Brooks Hansen, . . Farrar, Straus & Giroux, $24 (320pp) ISBN 978-0-374-27019-3

"Able was I ere I saw Elba" tends to be all most people recall about Napoleon Bonaparte's fate in exile. In this intriguing but disappointing novel, Hansen (The Chess Garden; Perlman's Ordeal) fleshes out a later stage of the failed conqueror's banishment. After a stint on Elba and his epic defeat at Waterloo, Napoleon is sent in 1815 to the tiny south Atlantic island of St. Helena, which is destined to be his final resting place. His arrival inspires trepidation among the natives, who view him as a white demon, but a teenage girl from a prominent family quickly becomes infatuated with the leader, who is known locally as Bony. The initial chapters are promising as Hansen brings his curious island setting to life and sets the stage for an unlikely May/December affair, but the failure of the lovers ever to come together is a major disappointment. Hansen pens some effective flirtation scenes, but wastes numerous chapters on a murky subplot involving Fernando Lopez, a 16th-century nobleman who was banished to St. Helena for becoming a Muslim and returns to haunt the island. The portrait of Napoleon is flawed, too.

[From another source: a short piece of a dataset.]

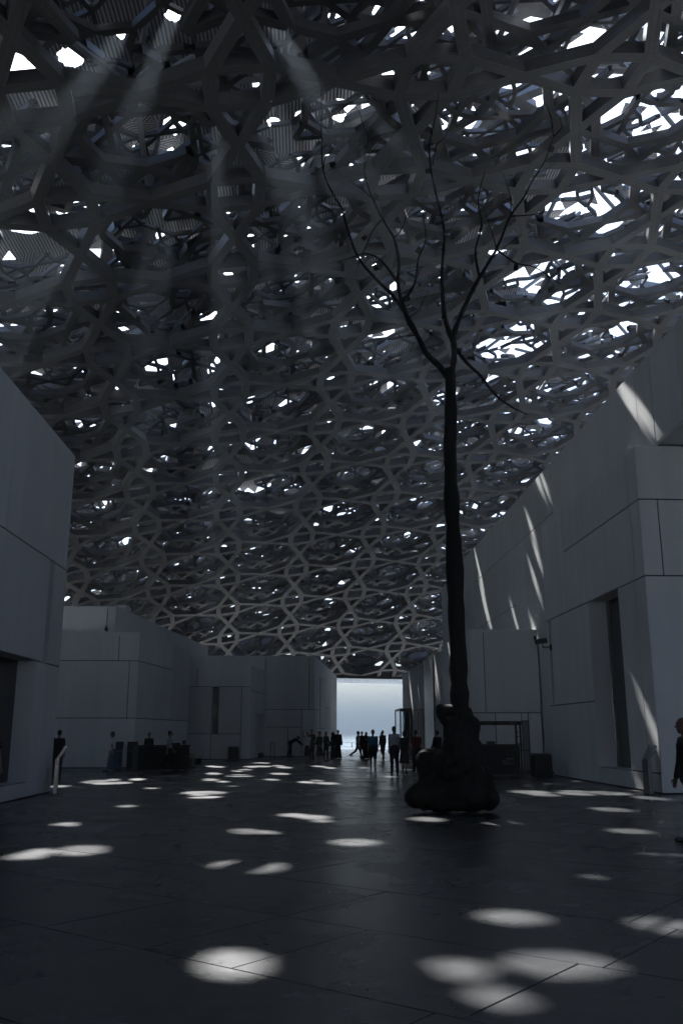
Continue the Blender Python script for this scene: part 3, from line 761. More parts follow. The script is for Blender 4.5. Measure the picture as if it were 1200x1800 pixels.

Though Hansen strives to chronicle the quirks and idiosyncrasies of the defeated conqueror, he barely scratches the surface of Napoleon's character, painting a picture of a decidedly mellow and rather listless man. The strength of the book is Hansen's lovely prose and his striking descriptions of the island and its inhabitants, which outshine the depictions of most of his human creations. Hansen's inexplicable failure to follow through on a promising conceit makes this novel a very ordinary work from a talented writer. (Jan.)